Before potential clients decide to work with you, there are a series of steps they usually take to determine whether you are the right attorney to assist them with their legal needs. Every experience a client has with you, from reading online reviews of your practice to calling your firm to schedule an appointment, affects their perception of you. That’s why it’s important to recognize how user-centered design (UCD) can help you build trust and attract more clients. Essentially, UCD attempts to understand the specific needs of your clients so that you can customize your services to address—and even anticipate—what they are looking for. It’s worth taking a quick look at some of the ways that UCD can help attorneys refocus their marketing efforts on the client experience, ultimately inviting and inspiring greater consumer trust in what you have to offer.

Visualizing Your Clients’ Needs

The foundation of user-centered design is understanding what your clients need. In order to anticipate what their situations or legal needs may be, you’ll need to listen. Talk to some of the clients you’ve recently helped, asking them to share what they were looking for in an attorney. You can gather this information during informal conversations, or you could ask some simple questions of them via email. Often, people will appreciate your attempts to genuinely understand their perspectives and they’ll provide you with detailed responses. The more ways that you are able to empathize with your clients and visualize their process for pursuing legal assistance, the more you’ll be able to shape your services to specifically address their needs.

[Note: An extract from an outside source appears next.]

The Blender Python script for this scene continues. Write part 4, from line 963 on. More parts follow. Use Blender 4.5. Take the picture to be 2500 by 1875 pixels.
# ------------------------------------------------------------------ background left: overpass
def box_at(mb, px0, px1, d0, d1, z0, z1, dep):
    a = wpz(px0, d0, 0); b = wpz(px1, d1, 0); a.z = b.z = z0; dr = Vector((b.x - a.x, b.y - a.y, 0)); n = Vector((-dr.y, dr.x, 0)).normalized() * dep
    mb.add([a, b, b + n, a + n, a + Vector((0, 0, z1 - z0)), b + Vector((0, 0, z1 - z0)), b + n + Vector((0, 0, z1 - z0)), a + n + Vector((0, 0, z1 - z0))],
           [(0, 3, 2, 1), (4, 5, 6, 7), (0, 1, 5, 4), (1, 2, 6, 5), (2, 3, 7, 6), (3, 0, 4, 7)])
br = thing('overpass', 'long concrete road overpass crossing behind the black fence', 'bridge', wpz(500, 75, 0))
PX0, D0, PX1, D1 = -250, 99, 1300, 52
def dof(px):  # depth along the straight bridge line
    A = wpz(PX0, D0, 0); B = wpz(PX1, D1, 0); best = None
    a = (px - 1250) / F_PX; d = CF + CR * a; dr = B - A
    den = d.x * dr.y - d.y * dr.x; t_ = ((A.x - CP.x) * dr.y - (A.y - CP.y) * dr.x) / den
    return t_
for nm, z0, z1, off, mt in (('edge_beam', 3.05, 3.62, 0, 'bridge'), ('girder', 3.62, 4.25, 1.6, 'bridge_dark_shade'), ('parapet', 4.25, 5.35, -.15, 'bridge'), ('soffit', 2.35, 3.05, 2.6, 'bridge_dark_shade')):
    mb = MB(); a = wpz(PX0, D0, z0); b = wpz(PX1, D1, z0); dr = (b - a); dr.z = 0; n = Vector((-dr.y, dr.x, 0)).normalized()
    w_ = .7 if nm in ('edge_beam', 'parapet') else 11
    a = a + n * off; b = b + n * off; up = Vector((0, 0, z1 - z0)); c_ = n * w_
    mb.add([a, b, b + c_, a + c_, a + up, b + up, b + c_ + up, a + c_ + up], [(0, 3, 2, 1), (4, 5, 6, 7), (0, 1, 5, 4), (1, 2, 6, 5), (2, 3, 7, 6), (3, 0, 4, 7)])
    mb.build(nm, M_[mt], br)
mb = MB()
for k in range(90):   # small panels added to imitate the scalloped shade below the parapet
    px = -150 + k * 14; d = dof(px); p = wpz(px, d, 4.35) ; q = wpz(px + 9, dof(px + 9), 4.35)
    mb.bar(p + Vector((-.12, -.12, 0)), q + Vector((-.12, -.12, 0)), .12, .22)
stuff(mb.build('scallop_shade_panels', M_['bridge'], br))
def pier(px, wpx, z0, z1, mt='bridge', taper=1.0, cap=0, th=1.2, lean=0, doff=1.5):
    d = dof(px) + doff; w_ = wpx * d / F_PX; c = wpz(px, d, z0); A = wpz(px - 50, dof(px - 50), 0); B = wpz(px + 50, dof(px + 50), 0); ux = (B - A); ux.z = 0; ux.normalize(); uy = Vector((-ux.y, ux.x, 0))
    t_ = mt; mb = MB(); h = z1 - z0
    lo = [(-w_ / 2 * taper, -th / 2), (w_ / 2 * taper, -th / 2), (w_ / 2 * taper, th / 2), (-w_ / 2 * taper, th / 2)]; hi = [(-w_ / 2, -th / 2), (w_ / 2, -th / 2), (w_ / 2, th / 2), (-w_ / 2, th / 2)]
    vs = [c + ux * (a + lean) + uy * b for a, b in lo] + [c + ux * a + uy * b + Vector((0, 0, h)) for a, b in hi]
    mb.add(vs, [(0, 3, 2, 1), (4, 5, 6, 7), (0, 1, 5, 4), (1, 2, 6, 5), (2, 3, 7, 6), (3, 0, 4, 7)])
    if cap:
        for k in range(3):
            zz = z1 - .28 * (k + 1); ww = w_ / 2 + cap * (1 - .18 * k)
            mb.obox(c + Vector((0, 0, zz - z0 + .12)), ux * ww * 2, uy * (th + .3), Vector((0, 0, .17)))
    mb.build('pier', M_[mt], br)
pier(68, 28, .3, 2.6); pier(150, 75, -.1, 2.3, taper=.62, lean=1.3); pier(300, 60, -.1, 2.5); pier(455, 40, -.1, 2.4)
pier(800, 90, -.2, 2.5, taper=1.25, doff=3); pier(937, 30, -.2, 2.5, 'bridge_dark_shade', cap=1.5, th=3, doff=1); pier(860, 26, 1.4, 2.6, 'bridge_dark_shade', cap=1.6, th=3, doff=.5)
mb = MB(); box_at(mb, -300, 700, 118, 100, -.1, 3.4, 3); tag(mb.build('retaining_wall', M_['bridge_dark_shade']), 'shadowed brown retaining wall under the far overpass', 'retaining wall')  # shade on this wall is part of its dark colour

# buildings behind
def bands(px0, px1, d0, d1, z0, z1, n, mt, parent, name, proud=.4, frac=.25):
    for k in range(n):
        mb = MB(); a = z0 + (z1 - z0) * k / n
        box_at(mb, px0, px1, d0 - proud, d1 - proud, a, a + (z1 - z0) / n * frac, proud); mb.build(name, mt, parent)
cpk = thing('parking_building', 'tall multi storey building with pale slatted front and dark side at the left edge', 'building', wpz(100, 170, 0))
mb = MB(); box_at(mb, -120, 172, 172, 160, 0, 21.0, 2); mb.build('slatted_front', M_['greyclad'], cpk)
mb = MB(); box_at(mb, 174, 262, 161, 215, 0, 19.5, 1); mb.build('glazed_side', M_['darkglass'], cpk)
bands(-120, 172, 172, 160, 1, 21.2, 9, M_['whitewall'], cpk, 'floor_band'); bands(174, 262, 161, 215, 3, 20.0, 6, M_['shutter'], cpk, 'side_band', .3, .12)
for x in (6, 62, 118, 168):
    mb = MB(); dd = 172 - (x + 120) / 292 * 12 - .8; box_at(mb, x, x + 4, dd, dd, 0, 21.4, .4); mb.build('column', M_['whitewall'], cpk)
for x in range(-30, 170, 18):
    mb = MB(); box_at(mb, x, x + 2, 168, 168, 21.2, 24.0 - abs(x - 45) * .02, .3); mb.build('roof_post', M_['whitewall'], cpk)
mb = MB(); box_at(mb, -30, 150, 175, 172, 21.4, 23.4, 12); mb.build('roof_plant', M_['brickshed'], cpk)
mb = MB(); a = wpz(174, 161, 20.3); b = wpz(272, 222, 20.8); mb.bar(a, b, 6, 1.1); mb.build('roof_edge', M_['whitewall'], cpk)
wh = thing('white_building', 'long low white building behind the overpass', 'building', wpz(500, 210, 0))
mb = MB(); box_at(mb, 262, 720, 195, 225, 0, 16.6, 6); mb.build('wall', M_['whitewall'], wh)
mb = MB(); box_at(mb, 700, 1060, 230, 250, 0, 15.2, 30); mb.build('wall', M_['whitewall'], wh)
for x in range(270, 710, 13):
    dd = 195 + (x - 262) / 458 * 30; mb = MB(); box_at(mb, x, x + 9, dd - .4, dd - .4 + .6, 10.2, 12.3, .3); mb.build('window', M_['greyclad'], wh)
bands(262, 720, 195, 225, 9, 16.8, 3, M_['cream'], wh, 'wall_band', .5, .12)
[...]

Applying UCD to Your Law Practice

Once you believe you have a clear understanding of what your potential clients most value, consider some practical applications of UCD in various situations. For instance, your professional website is a great place to start. Look at it from the user’s perspective—is it welcoming? Does the wording inspire consumer trust or confidence? Is the visual layout clean and easy to navigate? Is there at least one clear way for a client to contact you or schedule an appointment? As you click through the sections and pages of your website, think about what your clients value and need. Do they want reassurance? Practical legal solutions? Empathy? Consider weaving these terms throughout the website’s content so that clients can easily see them.

UCD is an Ongoing Process

It’s important to realize that UCD is not a one-time effort. Simply changing a few words on your website and expecting to see an uptick in the number of clients who contact you for a consultation is not a useful way to approach UCD. Instead, think of UCD as an ongoing commitment to supporting your clients and providing them with the high-quality legal services that they are looking for. The needs and desires of your clients may evolve and shift over time, so convey that your firm is willing to grow and adapt along with them. Perhaps most importantly, allow yourself to fail at times. Some strategies may not pan out, whereas others will succeed. Change is not linear, so remaining open to all types of possibilities is the most strategic and effective way to implement user-centered design into your marketing strategy. Ultimately, clients will recognize and appreciate your continuous efforts to genuinely understand their perspective and anticipate their needs.